UPDATE: In the interest of full disclosure, I am dating Alexandra Gutierrez. I didn’t think this fact was unknown (it appeared in a Washington Examiner Yeas and Nays item) or important, but I won’t deny that it was one reason I was compelled to defend her take on this race. Indeed, her on-the-ground reporting includeda fact that could have pointed us beltway denizens to the coming upset.
Twelve hours ago, the U.S. Senate primary in Alaska was an interesting minor story that few people paid attention to apart from, well, Slate . This morning I see Facebook exploding with fan images and delighted messages about Joe Miller , a successful attorney who jumped into the primary in April, raised a little money, got support from the Palin family and the Tea Party Express, and trailed massively in public polls. Miller leads U.S. Sen. Lisa Murkowski, R-Alaska, before the absentees are counted, and that’s inspiring blog posts like this one, which neatly tuck Miller into the narrative of a biased media not taking conservatives seriously.

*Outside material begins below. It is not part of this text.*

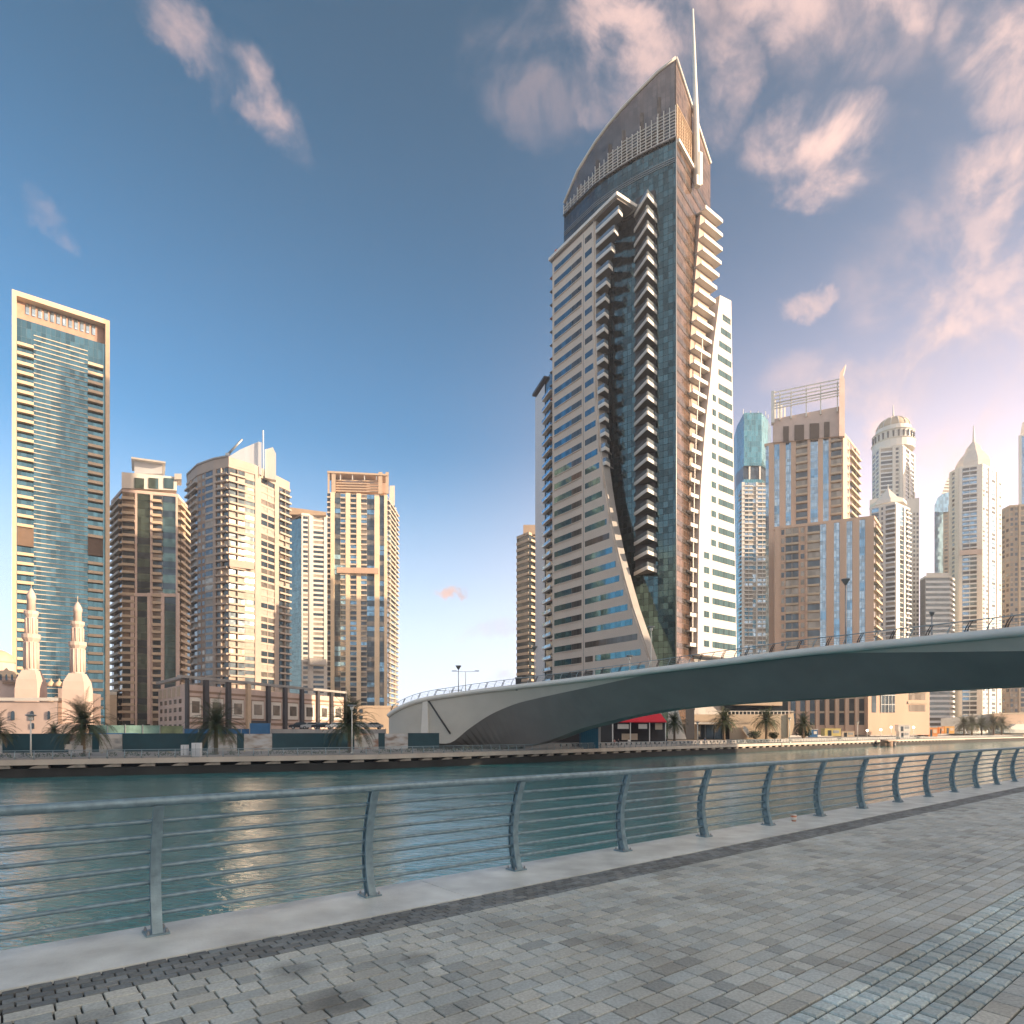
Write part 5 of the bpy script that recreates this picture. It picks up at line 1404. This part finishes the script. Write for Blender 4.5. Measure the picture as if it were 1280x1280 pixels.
# ---- lamp posts
def lamp_post(px, Z_, ytop, zb, label, kind='disc', hs=1):
    c = P(px, Z_); e = empty('street_lamp', (c[0], c[1], zb), label, 'street lamp'); zt = zy(ytop, Z_); col = whitem if kind != 'cone' else steel
    r = .09 if Z_ < 130 else .12
    m = MB(); m.tube([(c[0], c[1], zb), (c[0], c[1], zt - .2)], [r * 1.1, r * .7], col, 8); m.build('pole', e)
    m = MB(); m.lathe([(r * 2.4, zb), (r * 2.4, zb + .3), (r * 1.2, zb + .4)], col, 10, c=c); m.build('base', e)
    if kind == 'disc':
        m = MB(); m.lathe([(.12, zt - .75), (.22, zt - .7), (.26, zt - .25)], whitem, 10, c=c); m.build('lantern', e)
        m = MB(); m.lathe([(.3, zt - .25), (.62, zt - .12), (.55, zt - .02), (.1, zt)], steel, 12, c=c); m.build('cap', e)
    elif kind == 'cone':
        m = MB(); m.lathe([(.12, zt - .75 * hs), (.55 * hs, zt - .06), (.58 * hs, zt)], steel, 12, c=c); m.build('cone_head', e)
    elif kind == 'double':
        m = MB(); m.tube([(c[0] - 2.0, c[1], zt), (c[0], c[1], zt - .12), (c[0] + 2.0, c[1], zt)], .05, col, 5); m.build('arm', e)
        for s_ in (-1, 1): m = MB(); m.box(-.45, .45, -.14, .14, zt - .04, zt + .12, steel, c=(c[0] + s_ * 2.2, c[1])); m.build('lamp_head', e)
    return e
lamp_post(38.5, 77.5, 893, FG, 'pale lamp post with flat lantern beside the mosque')
lamp_post(440, 92, 881, FG, 'pale lamp post with flat lantern in front of the low cream block')
lamp_post(573, 119, 832, 7.4, 'lamp post with cone head at the left rise of the bridge', 'cone')
lamp_post(582, 125, 839, 7.8, 'twin armed road lamp at the left rise of the bridge', 'double')
lamp_post(562, 135, 863, 6.5, 'farther twin armed road lamp peeping over the bridge railing', 'double')
lamp_post(668, 113, 808, 9.1, 'lamp post on the bridge before the slim banded tower', 'cone')
lamp_post(787, 98, 819, 10.1, 'short white lamp with square head on the bridge before the blade wing', 'disc')
lamp_post(814, 105, 783, 9.5, 'thin pale pole rising above the bridge before the golden reflections')
lamp_post(1057, 84, 724, 10.1, 'tall lamp post with cone head before the salmon block', 'cone')
lamp_post(1165, 70, 765, 10.1, 'brown lamp post on the bridge before the striped office', 'cone', .5)
lamp_post(1072, 222, 902, FG, 'short white pole beside the containers under the bridge')
lamp_post(987, 175, 897, FG, 'thin lamp post at the lit end of the restaurant')
lamp_post(872, 154, 902, FG, 'pale lamp post between the red canopy and the restaurant')
T = Thing('bridge_kiosk', (*P(648, 112), 8.8), 'small dark pillar beside the bridge railing', 'pillar')
c = P(648, 112.5); T.new('shaft').box(-.5, .5, -.5, .5, 8.6, zy(848, 112), darkp, c=c); T.new('cap').box(-.6, .6, -.6, .6, zy(848, 112) + .003, zy(846.5, 112), steel, c=c); T.finish()

# ---- parked cars on the raised car park
tyre = mat('tyre', (.02, .02, .02), .9)
def make_car(bm):
    e = empty('parked_car', (0, 0, 0), None, 'car', 'cars parked above the hoarding')
    m = MB(); prof = [(-2.2, .35), (-2.2, .75), (-1.9, .92), (-1.2, .98), (-.6, 1.42), (.9, 1.45), (1.7, 1.02), (2.15, .95), (2.2, .4)]
    m.extrude([(x, -.88, z) for x, z in prof], (0, 1.76, 0), bm); m.build('body', e)
    for y in (-.885, .883):
        m = MB(); m.extrude([(x, y, z) for x, z in [(-1.05, 1.02), (-.55, 1.36), (.82, 1.38), (1.45, 1.04)]], (0, .004, 0), g_dark); m.build('side_window', e)
    for x, z in ((-1, 0), (1, 0)):
        m = MB(); m.extrude([(-1.17, -.75, 1.02), (-1.17, .75, 1.02), (-.66, .7, 1.41), (-.66, -.7, 1.41)] if x < 0 else [(1.68, -.75, 1.06), (1.68, .75, 1.06), (.98, .7, 1.44), (.98, -.7, 1.44)], (x * .02, 0, .02), g_dark); m.build('windscreen', e)
    for x in (-1.35, 1.4):
        for y in (-.9, .72):
            m = MB(); m.tube([(x, y, .32), (x, y + .18, .32)], .32, tyre, 12); w = m.build('wheel', e)
            m = MB(); m.tube([(x, y - .01, .32), (x, y + .19, .32)], .18, steel, 8); m.build('hub', w)
    return e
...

Read that last graf of our piece, by Alexandra Gutierrez, one more time.
Despite the long odds, Miller’s team is still feeling optimistic. On Friday Sarah Palin wrote yet another Facebook post extolling his commonsense conservative values, and campaign spokesman Randy DeSoto says internal polls show that the campaign is within one point of Murkowski. The race is “pretty much neck and neck,” he says. On Tuesday, we’ll find out exactly how close those necks are.
There was evidence that Miller could win. It was just obscure, because Alaska handicappers didn’t see evidence that a combination of lucky factors were breaking his way. (Gutierrez quoted Alaska sources exclusively.) The Palin endorsement got him uncritical national media attention. The Tea Party Express bought $500,000 in ads for Miller, which was the largest single buy in the state. Perhaps most importantly, the Measure 2 anti-abortion proposition was bringing out conservative voters. Meanwhile, Miller hadn’t exactly lit the state on fire (one rally brought in nine people).
Did the rest of the media ignore Miller because of bias, then? I don’t think so — I was writing about Miller in April , for example, and I can’t think of a politician whose endorsements have gotten more coverage than Palin’s. Stacy McCain, who profiled Miller in July, sometimes refers to the factor that really blunted the media: the tyranny of polls. Polling showed Miller doing well but stubbornly behind Murkowski. Thus, he got — I’m guessing here — around 1/100 the coverage of Alvin Greene, who is as likely to be a U.S. senator as I am.
Hey, I’m embarrassed that I underestimated Miller. Even if, as sometimes happens, absentee ballots rescue the incumbent, he outperformed public polling that showed him down by double-digits. The only polling that showed him closing was … the internal that Gutierrez reported.